Wednesday, April 02, 2008

Oprah and Other Randomness


It has occurred to me that I've been doing a lot of blogs involving writing prompts, games and wordplay lately and not too many about the personal goings-on in my life. Not sure why.

I've also noticed I get great ideas –- at least they seem like great ideas at the time -- when I'm in front of the mirror, brushing my teeth. Unfortunately, by the time I get to the rinse and spit stage, my mind has caromed off into another sphere and it's hard getting back to the original idea.

With that in mind, here are some random thoughts before they disappear into the black hole that constitutes my brain:

Race-relations haven't come as far as we think
My son's friend still gets asked, "and where are you from?' while working in a local pub. And they don't not mean "what city are you from", but what "foreign country" strictly because of her skin colour.

I was asked this same question on a regular basis thirty years ago! If I answered with a nearby city, the response would be, "No, really. Where are you originally from?" as if I were somehow lying and trying to fool them. The "where" question was frequently followed by the, "but you don't have an accent" comment. My answer, if I had been witty enough, should have been, "I would have one if I lived in China".


Oprah Book Club Stickers – a rant
I received a book order from an online bookseller today. One of the books was Ken Follett's, The Pillars of the Earth.

I knew it was a title from Oprah's Book Club; knew it would have her sticker on the cover; also expected it to be removable (a result of the furor caused by her permanently imprinted logos of a few years back). I don't have a problem with Oprah endorsing books or even her stickers, if that's what is needed to get people to read good books.

However, when I buy a brand new book chosen on the basis of the author and the book's own merit – independent of her endorsement, I do not wish to have her logo emblazoned on it. Years from now, I want to be able to pick up the book or give it to a friend on its own merits and not have her logo shouting at me from the cover. I'm funny that way.

The removable stickers were a good compromise between Oprah, the publishers, and readers. I've bought other books with her stickers and they were easily removed. Not today. What I failed to realize is that those other books had glossy covers, thus making the stickers easily peelable. The Pillars of the Earth trade paperback I got has a non-glossy matte finish that would not let go. It took me the better part of twenty minutes trying to peel the sticker and remove the adhesive.

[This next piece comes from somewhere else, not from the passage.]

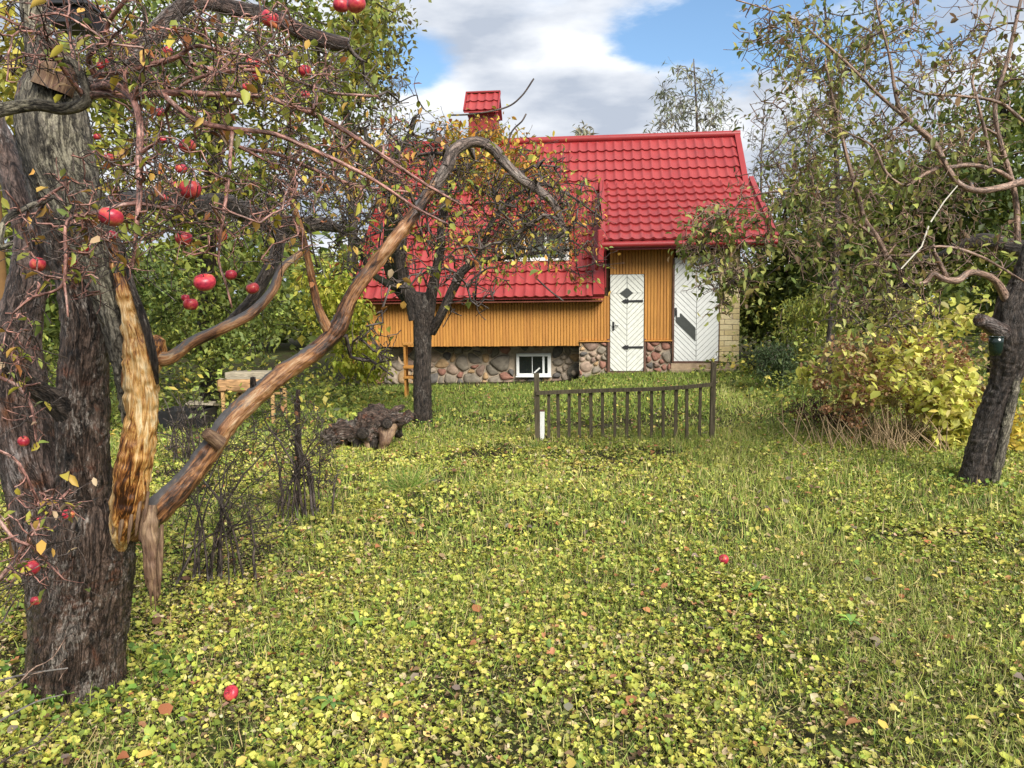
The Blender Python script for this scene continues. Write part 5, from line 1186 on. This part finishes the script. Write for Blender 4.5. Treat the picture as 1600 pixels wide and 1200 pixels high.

Note to self: next time you buy an Oprah pick, make sure the sticker is on a glossy cover. End of rant.

Home
I never felt I had a home until I got married and moved into our first apartment. Prior to that, I always felt I was a guest in someone's home. I found it disconcerting to hear about people who "ran home" to parents and family when things got tough. I never felt I had a place to run home to. No easy outs - not necessarily a bad thing.


Goldfish
Irene, from a forum I visit, said it best:

Never invest in goldfish. Their ambivalence to life is notorious.
If only I'd known.

Everyone thinks (at least I did) that you get a goldfish, put it in a tank of water, feed it daily and everyone lives happily ever after.

Not so.

What I've learned from my son's goldfish:
You need to check water parameters (those being pH, ammonia, nitrates, nitrites, hardness), you need to filter the water, you need to aerate the water, you need to clean the algae out, you need to vacuum the crap out, you need to feed the goldie with a balanced diet, you need to keep the temperature stable, you need to provide a large enough tank for the size of the fish, you need to change the water and not stress them out ("stress" being everything from water temperature, to food, to handling, to new tankmates, to you name it). If you don't look after these things, they die. Even if you do all the preceding, they still have a propensity for dying. If you go online looking for information, you will be bombarded with contradicting "expert" advice which you follow - and still, they'll die.

If only I'd known.

Hans didn't make it, but thankfully, Jurgen is still with us (knock wood).